The result is a diversified vehicle that delivers solid rather than racy performance figures, though it is not immune from occasional hiccups, as its recent investment record proves.
Over the past year it has delivered shareholders a satisfactory total return of 19.3 per cent, compared with 22.2 per cent from the FTSE All-Share Index, according to data provider Trustnet.
In the previous one-year period (the 12 months to October 30, 2024), it generated 6.6 per cent – but in the year before that, a hefty loss of 20.7 per cent. The respective figures for the FTSE All-Share were gains of 17.1 and 6.5 per cent.
These numbers suggest that the investor journey is not always as smooth as you would expect from a broadly invested trust with assets of £4.3 billion.
But Maggie Fanari, the trust’s chief executive, insists that RIT offers investors something different. She says: ‘It’s a portfolio providing investors with opportunities and investments they wouldn’t be able to access themselves. It’s also globally diversified and resilient.’
From an investor perspective, the trust can appear a complex and unusual beast. This is a result of its multi-asset approach, widespread use of specialist funds rather than direct investments, and a 30 per cent exposure to unquoted businesses.
Until recently, this complexity was exacerbated by a reticence to engage with shareholders and the investing public. This conservatism stems from its history: it was founded by the late investment banker Lord Jacob Rothschild, and to this day the Rothschild family remains its largest shareholder. As a result, it has been more inward than outward looking.
But Fanari and the trust’s board are determined to bring the investment vehicle to the attention of a wider audience. The fund now has its own website and holds webinars with shareholders.
Though its equity holdings includes familiar names such as Amazon and Microsoft, it’s the private investments that excite Fanari. This year, returns have been boosted from investments in businesses such as Xapo (a fintech company specialising in cryptocurrencies), investment platform Webull and artificial intelligence specialist Scale AI.

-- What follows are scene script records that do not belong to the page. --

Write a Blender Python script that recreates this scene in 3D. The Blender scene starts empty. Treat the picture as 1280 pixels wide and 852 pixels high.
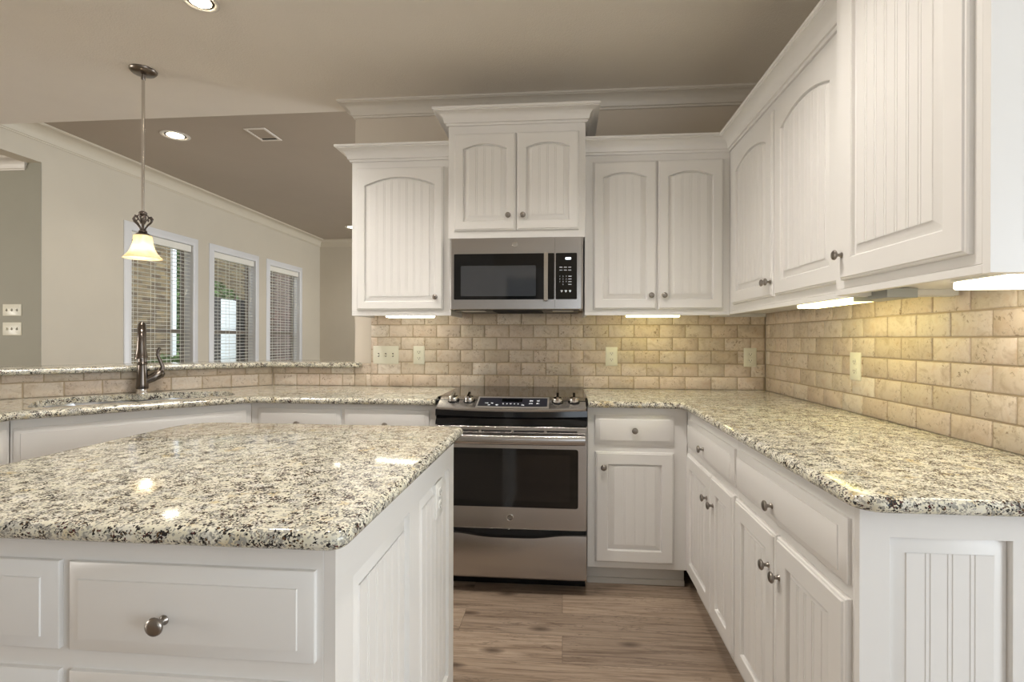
import bpy, bmesh, math, random
from mathutils import Vector, Matrix, Euler
random.seed(7)
S = bpy.context.scene
COL = S.collection
PI = math.pi

# ------------------------------------------------------------------ camera, world, lights, exposure
F_PX, CX, CY, YAW, ROLL, CAM_H = 627.26, 651.0, 423.04, 0.0839, 0.0023, 1.229
cd = bpy.data.cameras.new('camera'); cam = bpy.data.objects.new('camera', cd); COL.objects.link(cam)
cd.sensor_fit = 'HORIZONTAL'; cd.sensor_width = 36.0; cd.lens = 36.0 * F_PX / 1280
cd.shift_x = -(CX - 640) / 1280; cd.shift_y = (CY - 426) / 1280
cd.clip_start = 0.02; cd.clip_end = 200
fw = Vector((-math.sin(YAW), math.cos(YAW), 0)); rt0 = Vector((math.cos(YAW), math.sin(YAW), 0)); up0 = Vector((0, 0, 1))
rt = rt0 * math.cos(ROLL) + up0 * math.sin(ROLL); up = up0 * math.cos(ROLL) - rt0 * math.sin(ROLL)
cm = Matrix((rt, up, -fw)).transposed().to_4x4(); cm.translation = (0, 0, CAM_H)
cam.matrix_world = cm
S.camera = cam

w = bpy.data.worlds.new('overcast_sky'); S.world = w; w.use_nodes = True
bg = w.node_tree.nodes['Background']; bg.inputs[0].default_value = (0.80, 0.90, 1.0, 1); bg.inputs[1].default_value = 1.7

S.view_settings.view_transform = 'Standard'
S.view_settings.look = 'None'
S.view_settings.exposure = 0.52
S.view_settings.gamma = 1.0
S.view_settings.use_curve_mapping = False

def area(name, loc, target, sx, sy, power, color):
    l = bpy.data.lights.new(name, 'AREA'); l.shape = 'RECTANGLE'; l.size = sx; l.size_y = sy
    l.energy = power; l.color = color
    o = bpy.data.objects.new(name, l); COL.objects.link(o); o.location = loc
    o.rotation_euler = (Vector(target) - Vector(loc)).to_track_quat('-Z', 'Y').to_euler()
    return o
def spot(name, loc, power, color, ang=2.3, blend=0.7, size=0.06):
    l = bpy.data.lights.new(name, 'SPOT'); l.energy = power; l.color = color; l.spot_size = ang; l.spot_blend = blend
    l.shadow_soft_size = size
    o = bpy.data.objects.new(name, l); COL.objects.link(o); o.location = loc
    return o
DAY = (0.93, 0.97, 1.0); WARM = (1.0, 0.94, 0.87)
# front and right daylight entering by the windows of the room behind the camera
area('daylight_front', (1.4, -4.40, 1.45), (1.2, 0, 2.3), 3.2, 1.9, 16, DAY)
area('daylight_right', (3.95, -1.0, 1.45), (0, -0.6, 1.7), 2.8, 1.9, 68, (0.86, 0.94, 1.0))
area('fill_left', (-8.75, -0.6, 1.5), (0, 0.6, 1.3), 3.2, 1.9, 165, (1.0, 0.955, 0.89))  # unseen lamp added to brighten the right-hand cabinet faces; no window there
# added light in the dining room, daylight in the hall to the left
area('fill_dining', (3.9, 6.6, 1.5), (-4, 6.6, 1.5), 3.0, 1.8, 135, DAY)  # added area lamp, kept out of sight, to brighten the dining room
area('daylight_hall', (-6.6, 1.2, 1.6), (-6.2, 4.2, 1.5), 1.6, 1.6, 6, (0.95, 0.99, 0.94))
CZ = 2.775       # kitchen ceiling
DZ = 3.136       # dining room ceiling
FL = -0.045      # floor

# ------------------------------------------------------------------ mesh builder
class MB:
    def __init__(s): s.v = []; s.f = []; s.mi = []; s.cur = 0; s.M = None
    def add(s, vs, fs):
        b = len(s.v)
        for p in vs:
            p = Vector(p)
            if s.M: p = s.M @ p
            s.v.append(p)
        for f in fs: s.f.append([b + i for i in f]); s.mi.append(s.cur)
    def box(s, x0, x1, y0, y1, z0, z1):
        s.add([(x0, y0, z0), (x1, y0, z0), (x1, y1, z0), (x0, y1, z0), (x0, y0, z1), (x1, y0, z1), (x1, y1, z1), (x0, y1, z1)],
              [(0, 3, 2, 1), (4, 5, 6, 7), (0, 1, 5, 4), (1, 2, 6, 5), (2, 3, 7, 6), (3, 0, 4, 7)])
        return s
    def loft(s, loops, cap0=True, cap1=True, closed=True):
        n = len(loops[0]); vs = [p for l in loops for p in l]; fs = []
        for k in range(len(loops) - 1):
            for i in range(n if closed else n - 1):
                j = (i + 1) % n
                fs.append((k * n + i, k * n + j, (k + 1) * n + j, (k + 1) * n + i))
        if cap0: fs.append(tuple(range(n - 1, -1, -1)))
        if cap1: fs.append(tuple((len(loops) - 1) * n + i for i in range(n)))
        s.add(vs, fs); return s
    def prism(s, poly, z0, z1):
        return s.loft([[(x, y, z0) for x, y in poly], [(x, y, z1) for x, y in poly]])
    def lathe(s, prof, c=(0, 0, 0), axis='z', n=24, cap=True):
        loops = []
        for r, h in prof:
            l = []
            for i in range(n):
                a = 2 * PI * i / n; x, y = r * math.cos(a), r * math.sin(a)
                if axis == 'z': p = (c[0] + x, c[1] + y, c[2] + h)
                elif axis == 'y': p = (c[0] + x, c[1] + h, c[2] + y)
                else: p = (c[0] + h, c[1] + x, c[2] + y)
                l.append(p)
            loops.append(l)
        return s.loft(loops, cap, cap)
    def tube(s, pts, r, n=10, cap=True):
        pts = [Vector(p) for p in pts]; m = len(pts)
        rs = r if isinstance(r, (list, tuple)) else [r] * m
        t0 = (pts[1] - pts[0]).normalized()
        nrm = t0.orthogonal().normalized(); loops = []; tp = t0
        for i, p in enumerate(pts):
            t = (pts[min(i + 1, m - 1)] - pts[max(i - 1, 0)]).normalized()
            q = tp.rotation_difference(t); nrm = (q @ nrm).normalized(); tp = t
            b = t.cross(nrm)
            loops.append([p + (nrm * math.cos(2 * PI * k / n) + b * math.sin(2 * PI * k / n)) * rs[i] for k in range(n)])
        return s.loft(loops, cap, cap)
    def sweep(s, prof, path, pre=None, post=None):
        """prof: (out, z) points; path: plan polyline; 'out' is to the left of travel"""
        P = [Vector(p) for p in path]; Q = ([Vector(pre)] if pre else []) + P + ([Vector(post)] if post else [])
        o = 1 if pre else 0; loops = []
        for i in range(len(P)):
            k = i + o
            d1 = (Q[k] - Q[k - 1]).normalized() if k > 0 else None
            d2 = (Q[k + 1] - Q[k]).normalized() if k + 1 < len(Q) else None
            if d1 is None: d1 = d2
            if d2 is None: d2 = d1
            n1 = Vector((-d1.y, d1.x)); n2 = Vector((-d2.y, d2.x))
            m = (n1 + n2) / (1 + n1.dot(n2))
            loops.append([(P[i].x + m.x * a, P[i].y + m.y * a, z) for a, z in prof])
        return s.loft(loops, True, True)
    def build(s, name, mats, parent=None, base=None, bevel=0, seg=2, smooth=40):
        me = bpy.data.meshes.new(name)
        off = Vector(base) if base is not None else Vector((0, 0, 0))
        me.from_pydata([tuple(p - off) for p in s.v], [], s.f)
        if not isinstance(mats, (list, tuple)): mats = [mats]
        for m in mats: me.materials.append(m)
        me.polygons.foreach_set('material_index', s.mi)
        bm = bmesh.new(); bm.from_mesh(me); bmesh.ops.recalc_face_normals(bm, faces=bm.faces); bm.to_mesh(me); bm.free()
        if smooth:
            me.shade_smooth(); me.set_sharp_from_angle(angle=math.radians(smooth))
        o = bpy.data.objects.new(name, me); COL.objects.link(o)
        if parent is not None: o.parent = parent
        if bevel:
            b = o.modifiers.new('bevel', 'BEVEL'); b.width = bevel; b.segments = seg; b.limit_method = 'ANGLE'; b.angle_limit = math.radians(50)
        return o

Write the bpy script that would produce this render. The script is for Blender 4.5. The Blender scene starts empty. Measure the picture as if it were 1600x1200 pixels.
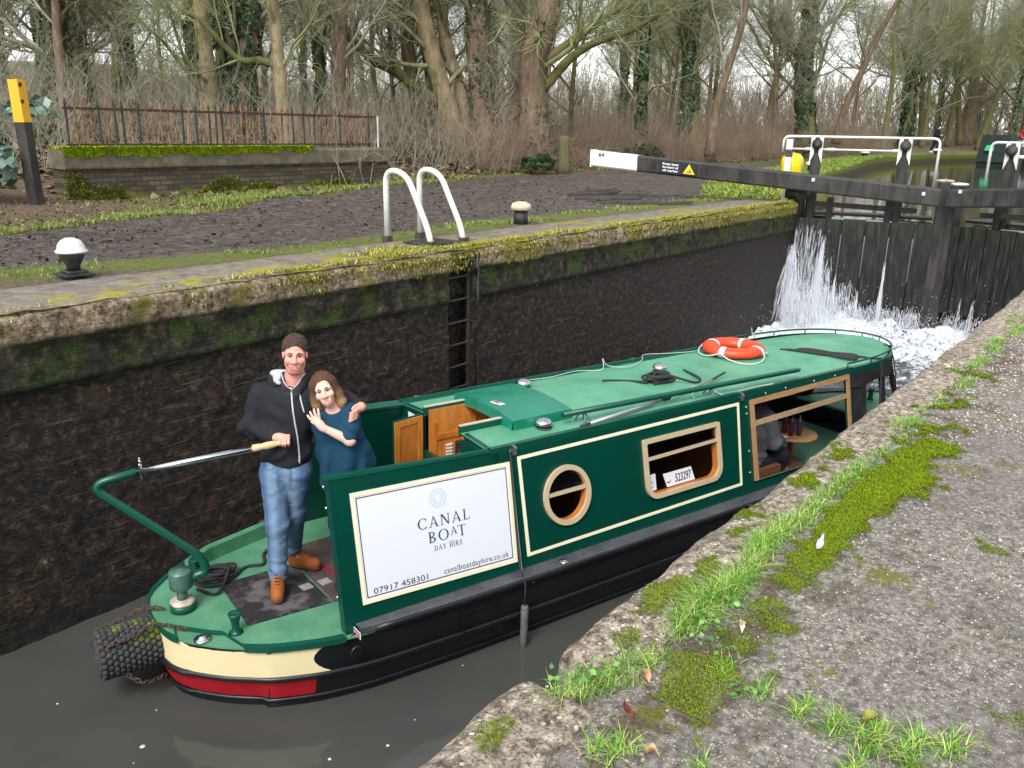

Respectively, a management buyout, stock market flotation and a stake bought by tech giant Meta enabled RIT to exit these businesses, banking big profits.
Further profits could come next year if holdings in private businesses Kraken (a digital asset platform) and Motive (a fleet management software company) are sold as a result of the companies going public.
Though such successes are proof that RIT’s multi-asset approach can reap rich rewards, the trust’s shares are unloved. They currently trade at a significant discount of 23 per cent to the value of the underlying assets.
Fanari says reducing the discount is a ‘top priority’, adding: ‘We’re making strides. We’re buying back shares, being more transparent in what we do, and engaging with shareholders more than ever before. The discount will narrow.’
Investment trust analysts at City firms Jefferies and Investec like what the trust is doing, especially on its unquoted portfolio. Both now classify its shares as a buy.
Annual charges are reasonable at 0.76 per cent and the trust pays a decent dividend – 43p per share in the last financial year with the shares currently trading at £21.65.
The trust’s stock market ticker is RCP and the code 0736639.